▸ What the task requires:
Starting at the first line of the listing below, repeat each line exactly until the line containing "return 400+F*w.x/-w.z, 300-F*w.y/-w.z", which you include. Leave out pictures.

▸ Listing:
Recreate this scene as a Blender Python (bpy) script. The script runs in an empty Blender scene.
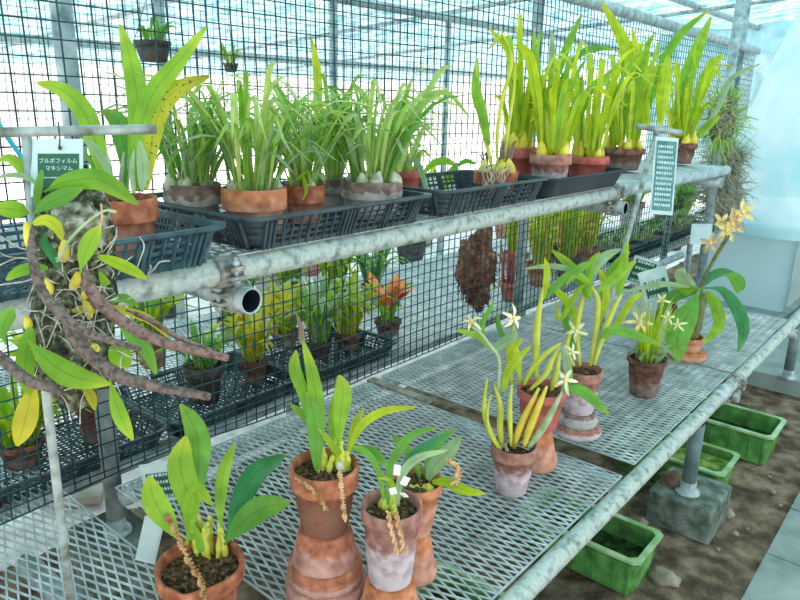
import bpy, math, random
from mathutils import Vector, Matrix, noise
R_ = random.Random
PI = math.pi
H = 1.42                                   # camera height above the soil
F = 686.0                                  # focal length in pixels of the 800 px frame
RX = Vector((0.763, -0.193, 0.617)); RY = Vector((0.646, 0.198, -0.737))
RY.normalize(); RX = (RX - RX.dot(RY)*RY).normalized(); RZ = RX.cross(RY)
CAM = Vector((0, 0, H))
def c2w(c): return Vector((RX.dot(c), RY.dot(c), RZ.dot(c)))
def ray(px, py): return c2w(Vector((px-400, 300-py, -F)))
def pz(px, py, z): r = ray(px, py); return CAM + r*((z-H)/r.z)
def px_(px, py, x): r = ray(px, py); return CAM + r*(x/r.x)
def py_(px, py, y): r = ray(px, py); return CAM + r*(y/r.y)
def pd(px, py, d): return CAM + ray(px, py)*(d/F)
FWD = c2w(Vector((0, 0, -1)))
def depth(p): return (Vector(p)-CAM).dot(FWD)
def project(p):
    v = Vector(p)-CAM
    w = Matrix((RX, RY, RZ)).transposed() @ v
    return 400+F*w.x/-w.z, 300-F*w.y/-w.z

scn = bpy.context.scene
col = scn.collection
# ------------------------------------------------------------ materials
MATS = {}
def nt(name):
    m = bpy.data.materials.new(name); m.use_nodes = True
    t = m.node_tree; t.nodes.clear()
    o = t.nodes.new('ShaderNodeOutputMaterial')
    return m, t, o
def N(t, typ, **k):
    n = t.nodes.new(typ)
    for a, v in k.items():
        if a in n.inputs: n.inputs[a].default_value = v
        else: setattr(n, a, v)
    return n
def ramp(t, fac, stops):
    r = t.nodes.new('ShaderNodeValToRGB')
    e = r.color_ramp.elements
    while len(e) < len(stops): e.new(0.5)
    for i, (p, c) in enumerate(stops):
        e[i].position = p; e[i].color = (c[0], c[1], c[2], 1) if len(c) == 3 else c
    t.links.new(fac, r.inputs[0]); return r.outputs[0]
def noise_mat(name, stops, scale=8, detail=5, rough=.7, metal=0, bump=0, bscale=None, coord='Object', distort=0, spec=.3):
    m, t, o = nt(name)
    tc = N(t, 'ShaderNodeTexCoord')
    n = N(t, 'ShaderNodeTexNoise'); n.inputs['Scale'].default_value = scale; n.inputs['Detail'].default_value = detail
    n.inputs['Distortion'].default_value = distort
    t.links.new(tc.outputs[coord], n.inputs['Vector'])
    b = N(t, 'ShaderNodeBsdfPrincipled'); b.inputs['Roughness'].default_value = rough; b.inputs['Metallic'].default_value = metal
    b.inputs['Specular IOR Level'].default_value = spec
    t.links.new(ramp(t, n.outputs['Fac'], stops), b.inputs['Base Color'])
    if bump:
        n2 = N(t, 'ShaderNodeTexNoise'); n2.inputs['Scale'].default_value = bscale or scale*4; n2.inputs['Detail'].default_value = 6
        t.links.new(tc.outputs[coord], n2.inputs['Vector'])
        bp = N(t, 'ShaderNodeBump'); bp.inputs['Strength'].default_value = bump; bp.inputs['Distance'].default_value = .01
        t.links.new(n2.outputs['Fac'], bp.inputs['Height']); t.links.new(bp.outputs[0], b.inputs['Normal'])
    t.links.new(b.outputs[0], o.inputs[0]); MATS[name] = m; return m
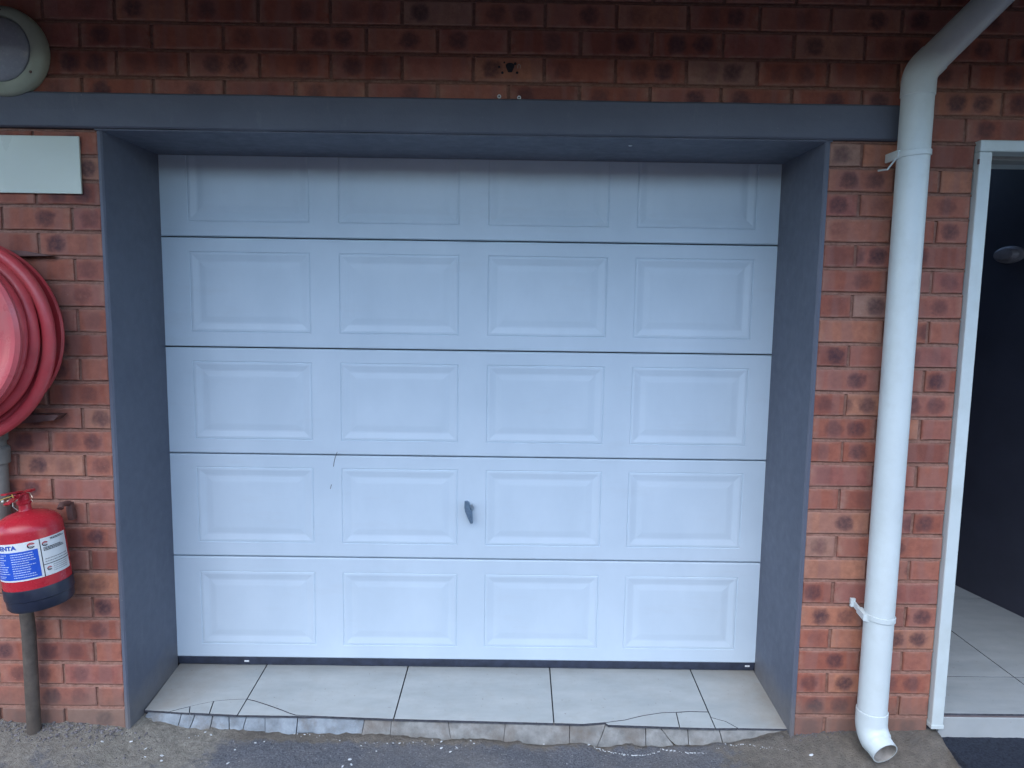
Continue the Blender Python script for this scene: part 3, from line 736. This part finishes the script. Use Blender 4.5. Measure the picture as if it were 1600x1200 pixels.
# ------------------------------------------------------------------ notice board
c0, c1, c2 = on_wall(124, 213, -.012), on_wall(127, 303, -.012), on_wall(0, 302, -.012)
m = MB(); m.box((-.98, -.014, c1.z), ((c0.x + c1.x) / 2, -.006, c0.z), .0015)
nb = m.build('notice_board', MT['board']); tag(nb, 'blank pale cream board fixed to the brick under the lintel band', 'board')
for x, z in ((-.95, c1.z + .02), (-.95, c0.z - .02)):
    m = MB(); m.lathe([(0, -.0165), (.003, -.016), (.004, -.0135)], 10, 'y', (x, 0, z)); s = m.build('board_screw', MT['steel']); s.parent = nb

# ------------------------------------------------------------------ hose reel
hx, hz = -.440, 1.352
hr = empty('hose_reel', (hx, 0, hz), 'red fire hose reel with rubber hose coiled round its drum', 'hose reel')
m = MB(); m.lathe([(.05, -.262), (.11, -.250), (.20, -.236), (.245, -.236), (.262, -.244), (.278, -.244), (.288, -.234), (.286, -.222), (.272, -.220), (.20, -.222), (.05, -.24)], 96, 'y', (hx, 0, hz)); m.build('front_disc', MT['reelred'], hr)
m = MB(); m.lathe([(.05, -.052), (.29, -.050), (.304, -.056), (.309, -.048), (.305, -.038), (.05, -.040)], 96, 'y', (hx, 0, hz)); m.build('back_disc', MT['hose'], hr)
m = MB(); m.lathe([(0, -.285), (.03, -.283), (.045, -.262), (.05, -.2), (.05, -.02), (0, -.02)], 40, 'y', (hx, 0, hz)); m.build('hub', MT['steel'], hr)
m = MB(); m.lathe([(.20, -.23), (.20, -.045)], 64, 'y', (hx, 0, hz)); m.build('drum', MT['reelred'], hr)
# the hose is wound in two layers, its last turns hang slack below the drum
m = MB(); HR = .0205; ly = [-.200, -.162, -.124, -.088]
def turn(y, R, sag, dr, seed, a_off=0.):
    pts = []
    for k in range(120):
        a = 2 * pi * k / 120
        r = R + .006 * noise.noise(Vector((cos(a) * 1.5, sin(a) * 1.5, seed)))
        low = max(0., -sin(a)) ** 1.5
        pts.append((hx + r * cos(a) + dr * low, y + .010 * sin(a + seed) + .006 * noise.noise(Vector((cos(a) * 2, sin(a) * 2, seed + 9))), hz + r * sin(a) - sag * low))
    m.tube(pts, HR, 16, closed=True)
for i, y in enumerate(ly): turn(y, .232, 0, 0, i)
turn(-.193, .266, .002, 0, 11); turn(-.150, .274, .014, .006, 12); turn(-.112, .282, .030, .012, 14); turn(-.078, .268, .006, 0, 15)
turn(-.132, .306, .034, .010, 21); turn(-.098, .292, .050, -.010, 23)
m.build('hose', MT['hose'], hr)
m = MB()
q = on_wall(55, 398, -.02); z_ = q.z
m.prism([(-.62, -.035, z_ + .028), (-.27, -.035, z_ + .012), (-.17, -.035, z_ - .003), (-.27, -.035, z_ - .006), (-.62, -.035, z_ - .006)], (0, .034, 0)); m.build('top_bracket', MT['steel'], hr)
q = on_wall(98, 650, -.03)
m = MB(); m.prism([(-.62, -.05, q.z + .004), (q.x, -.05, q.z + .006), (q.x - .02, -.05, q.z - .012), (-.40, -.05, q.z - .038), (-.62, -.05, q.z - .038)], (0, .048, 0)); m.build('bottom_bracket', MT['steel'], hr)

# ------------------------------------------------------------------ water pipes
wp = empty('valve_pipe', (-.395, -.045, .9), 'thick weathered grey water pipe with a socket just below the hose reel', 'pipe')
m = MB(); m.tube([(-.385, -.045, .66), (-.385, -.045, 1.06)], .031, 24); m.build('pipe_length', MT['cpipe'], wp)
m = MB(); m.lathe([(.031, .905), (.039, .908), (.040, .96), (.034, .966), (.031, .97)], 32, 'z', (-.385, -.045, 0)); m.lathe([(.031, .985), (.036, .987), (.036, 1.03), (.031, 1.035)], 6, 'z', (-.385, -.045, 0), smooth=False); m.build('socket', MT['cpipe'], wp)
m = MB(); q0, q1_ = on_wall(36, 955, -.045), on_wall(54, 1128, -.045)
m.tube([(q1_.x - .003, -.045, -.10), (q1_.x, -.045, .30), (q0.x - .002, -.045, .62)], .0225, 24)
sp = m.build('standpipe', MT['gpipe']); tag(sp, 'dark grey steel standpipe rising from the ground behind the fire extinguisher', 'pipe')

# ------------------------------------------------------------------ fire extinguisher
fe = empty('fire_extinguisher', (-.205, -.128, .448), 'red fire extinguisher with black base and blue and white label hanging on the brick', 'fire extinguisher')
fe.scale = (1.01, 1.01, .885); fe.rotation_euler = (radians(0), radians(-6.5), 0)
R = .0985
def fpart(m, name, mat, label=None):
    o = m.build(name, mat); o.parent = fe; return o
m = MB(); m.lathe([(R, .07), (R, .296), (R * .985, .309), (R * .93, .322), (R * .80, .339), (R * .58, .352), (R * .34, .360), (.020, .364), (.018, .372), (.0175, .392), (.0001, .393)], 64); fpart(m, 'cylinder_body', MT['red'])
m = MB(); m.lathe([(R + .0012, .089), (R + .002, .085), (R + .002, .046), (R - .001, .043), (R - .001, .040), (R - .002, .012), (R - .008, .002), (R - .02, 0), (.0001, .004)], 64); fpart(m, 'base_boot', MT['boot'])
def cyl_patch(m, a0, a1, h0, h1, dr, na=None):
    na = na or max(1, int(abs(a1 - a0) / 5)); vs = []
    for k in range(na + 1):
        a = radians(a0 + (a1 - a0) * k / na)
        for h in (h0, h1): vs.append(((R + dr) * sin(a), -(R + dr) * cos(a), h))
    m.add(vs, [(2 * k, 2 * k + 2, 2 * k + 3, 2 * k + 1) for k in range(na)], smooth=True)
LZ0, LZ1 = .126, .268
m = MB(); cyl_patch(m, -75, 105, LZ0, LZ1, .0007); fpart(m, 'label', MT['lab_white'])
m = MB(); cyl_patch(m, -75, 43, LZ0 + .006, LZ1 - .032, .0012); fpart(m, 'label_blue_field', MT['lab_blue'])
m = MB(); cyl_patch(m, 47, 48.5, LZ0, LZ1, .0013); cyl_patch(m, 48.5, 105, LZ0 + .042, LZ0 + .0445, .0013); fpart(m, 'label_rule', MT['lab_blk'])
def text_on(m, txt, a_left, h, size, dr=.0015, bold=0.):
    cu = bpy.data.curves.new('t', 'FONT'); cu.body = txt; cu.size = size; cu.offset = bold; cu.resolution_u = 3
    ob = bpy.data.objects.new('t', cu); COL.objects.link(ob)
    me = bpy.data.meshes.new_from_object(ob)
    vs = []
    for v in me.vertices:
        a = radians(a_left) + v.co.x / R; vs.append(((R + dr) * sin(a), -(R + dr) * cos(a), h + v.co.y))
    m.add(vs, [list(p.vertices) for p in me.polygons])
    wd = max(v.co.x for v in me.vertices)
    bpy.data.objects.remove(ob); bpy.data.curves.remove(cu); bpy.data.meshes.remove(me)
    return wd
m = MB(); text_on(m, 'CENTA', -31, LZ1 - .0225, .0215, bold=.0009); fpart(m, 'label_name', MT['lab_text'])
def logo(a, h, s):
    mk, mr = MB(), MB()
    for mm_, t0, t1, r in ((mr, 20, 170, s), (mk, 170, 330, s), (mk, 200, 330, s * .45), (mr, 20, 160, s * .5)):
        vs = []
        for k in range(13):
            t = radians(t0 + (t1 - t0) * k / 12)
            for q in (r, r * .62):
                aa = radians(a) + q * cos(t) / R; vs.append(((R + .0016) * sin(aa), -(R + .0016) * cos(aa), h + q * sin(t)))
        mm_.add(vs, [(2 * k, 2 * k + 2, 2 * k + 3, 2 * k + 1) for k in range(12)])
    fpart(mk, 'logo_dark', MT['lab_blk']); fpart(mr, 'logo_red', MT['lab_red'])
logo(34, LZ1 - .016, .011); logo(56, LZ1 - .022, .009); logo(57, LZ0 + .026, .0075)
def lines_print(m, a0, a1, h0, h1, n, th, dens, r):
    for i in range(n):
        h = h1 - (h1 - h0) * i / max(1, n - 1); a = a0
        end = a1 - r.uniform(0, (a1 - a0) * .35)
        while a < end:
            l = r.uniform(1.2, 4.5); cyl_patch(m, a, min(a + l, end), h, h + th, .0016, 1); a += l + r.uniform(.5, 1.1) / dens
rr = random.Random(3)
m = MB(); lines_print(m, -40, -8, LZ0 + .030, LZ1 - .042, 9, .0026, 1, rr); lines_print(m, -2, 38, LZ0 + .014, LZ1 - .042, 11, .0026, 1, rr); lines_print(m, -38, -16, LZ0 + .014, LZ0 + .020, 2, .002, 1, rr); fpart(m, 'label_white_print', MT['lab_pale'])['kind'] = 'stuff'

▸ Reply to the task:
Recreate this scene as a Blender Python (bpy) script. The script runs in an empty Blender scene.
import bpy, math, random
from mathutils import Vector, Matrix, noise
R_ = random.Random
PI = math.pi
H = 1.42                                   # camera height above the soil
F = 686.0                                  # focal length in pixels of the 800 px frame
RX = Vector((0.763, -0.193, 0.617)); RY = Vector((0.646, 0.198, -0.737))
RY.normalize(); RX = (RX - RX.dot(RY)*RY).normalized(); RZ = RX.cross(RY)
CAM = Vector((0, 0, H))
def c2w(c): return Vector((RX.dot(c), RY.dot(c), RZ.dot(c)))
def ray(px, py): return c2w(Vector((px-400, 300-py, -F)))
def pz(px, py, z): r = ray(px, py); return CAM + r*((z-H)/r.z)
def px_(px, py, x): r = ray(px, py); return CAM + r*(x/r.x)
def py_(px, py, y): r = ray(px, py); return CAM + r*(y/r.y)
def pd(px, py, d): return CAM + ray(px, py)*(d/F)
FWD = c2w(Vector((0, 0, -1)))
def depth(p): return (Vector(p)-CAM).dot(FWD)
def project(p):
    v = Vector(p)-CAM
    w = Matrix((RX, RY, RZ)).transposed() @ v
    return 400+F*w.x/-w.z, 300-F*w.y/-w.z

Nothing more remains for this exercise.